The city’s sole delegate to China’s top legislative body has warned that it will have to step in to “make adjustments” to the national security law if Hong Kong’s top court upholds a ruling that allows a prominent British barrister to defend media mogul Jimmy Lai Chee-ying in his coming trial.

Tam Yiu-chung, a member of the National People’s Congress (NPC) Standing Committee, on Saturday gave his second and strongest warning two days ahead of the Court of Final Appeal’s deferred decision on the suitability of overseas lawyers to take up cases involving the Beijing-imposed law.

“The involvement of foreign barristers is absolutely inappropriate. It also breaches the legislative intent of the NPC Standing Committee,” Tam said at an event organised by a pro-Beijing group.

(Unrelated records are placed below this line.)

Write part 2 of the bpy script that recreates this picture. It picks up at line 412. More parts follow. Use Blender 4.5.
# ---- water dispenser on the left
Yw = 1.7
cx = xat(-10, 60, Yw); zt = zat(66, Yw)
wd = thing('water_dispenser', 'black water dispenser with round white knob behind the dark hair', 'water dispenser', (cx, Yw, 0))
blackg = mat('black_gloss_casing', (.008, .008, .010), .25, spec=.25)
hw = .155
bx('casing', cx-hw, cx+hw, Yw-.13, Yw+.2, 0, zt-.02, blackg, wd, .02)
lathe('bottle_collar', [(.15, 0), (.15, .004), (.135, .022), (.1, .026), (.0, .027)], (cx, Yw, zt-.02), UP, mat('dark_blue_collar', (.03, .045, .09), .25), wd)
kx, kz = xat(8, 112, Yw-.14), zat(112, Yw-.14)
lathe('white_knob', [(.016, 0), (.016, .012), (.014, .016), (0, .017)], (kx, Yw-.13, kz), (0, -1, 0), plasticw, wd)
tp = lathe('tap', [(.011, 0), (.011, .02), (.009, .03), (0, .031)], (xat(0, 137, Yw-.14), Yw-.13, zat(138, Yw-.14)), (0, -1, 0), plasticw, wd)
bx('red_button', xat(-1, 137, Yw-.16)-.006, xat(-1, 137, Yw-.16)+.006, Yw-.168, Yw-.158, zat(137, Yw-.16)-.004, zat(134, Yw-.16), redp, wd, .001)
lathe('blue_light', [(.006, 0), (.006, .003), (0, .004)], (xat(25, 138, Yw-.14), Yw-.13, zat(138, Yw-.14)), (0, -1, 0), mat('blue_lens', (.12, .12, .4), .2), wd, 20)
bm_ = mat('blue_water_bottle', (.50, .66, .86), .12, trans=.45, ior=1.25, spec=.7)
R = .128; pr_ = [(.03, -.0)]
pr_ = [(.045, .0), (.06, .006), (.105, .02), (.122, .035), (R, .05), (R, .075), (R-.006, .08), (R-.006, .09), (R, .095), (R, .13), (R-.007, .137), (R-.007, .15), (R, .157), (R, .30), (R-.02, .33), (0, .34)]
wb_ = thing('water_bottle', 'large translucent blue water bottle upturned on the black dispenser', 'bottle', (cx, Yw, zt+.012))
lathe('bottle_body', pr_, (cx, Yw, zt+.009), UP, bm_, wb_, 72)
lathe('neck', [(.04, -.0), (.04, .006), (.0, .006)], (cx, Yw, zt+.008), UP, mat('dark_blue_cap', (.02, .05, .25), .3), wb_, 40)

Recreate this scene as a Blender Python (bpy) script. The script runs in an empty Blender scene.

“If the situation is not changed, there is no other way but for the standing committee to interpret the [national security] law and make adjustments.”

Jimmy Lai’s trial starts on Thursday.

Tam, who leaves the standing committee in February after five years, was involved in drafting the national security law that took effect in 2020 following the city’s anti-government protests.

Asked if his remarks amounted to piling pressure on the city’s top court, he said he was just “expressing his own views”.

“When the standing committee finds that the enacted legislation has been misunderstood or misinterpreted, it has the responsibility to clarify the original intention of the legislation,” Tam said.

Tam dropped his warning, the strongest yet among those in the pro-Beijing bloc, a day after the top court reserved its ruling on the issue until Monday.

Lai’s trial, which starts on Thursday, is the first to deal with the question of “collusion with foreign forces” under the national security law.

The 74-year-old founder of the now-closed Apply Daily newspaper stands accused of three national security charges – two counts of conspiracy to collude with foreign forces, and one of collusion with foreign forces.

Lawyer Timothy Owen (right) outside the Court of Final Appeal.

Tam on Saturday argued that the trial might involve state secrets or the issue of external forces, and that the admission of London-based King’s Counsel Timothy Owen should not be allowed.

This was despite a lower court ruling that the possible disclosure of state secrets by some overseas counsel was “a hypothetical situation”, as Lai’s defence lawyer had said no state secrets had been disclosed to him as part of the criminal prosecution.

The Department of Justice, which has twice lost in its objection against Lai’s retention, had earlier appealed to the court to impose a blanket ban on overseas lawyers from taking part in any national security cases unless under exceptional conditions.

The NPC Standing Committee has rendered its interpretation of the Basic Law, Hong Kong’s mini-constitution, five times, with the latest one in 2016 resulting in the disqualifications of six opposition lawmakers over the manner of their oath-taking when being sworn in.

If the standing committee proceeds to override the Court of Final Appeal’s judgment, it will be the first interpretation of the national security law.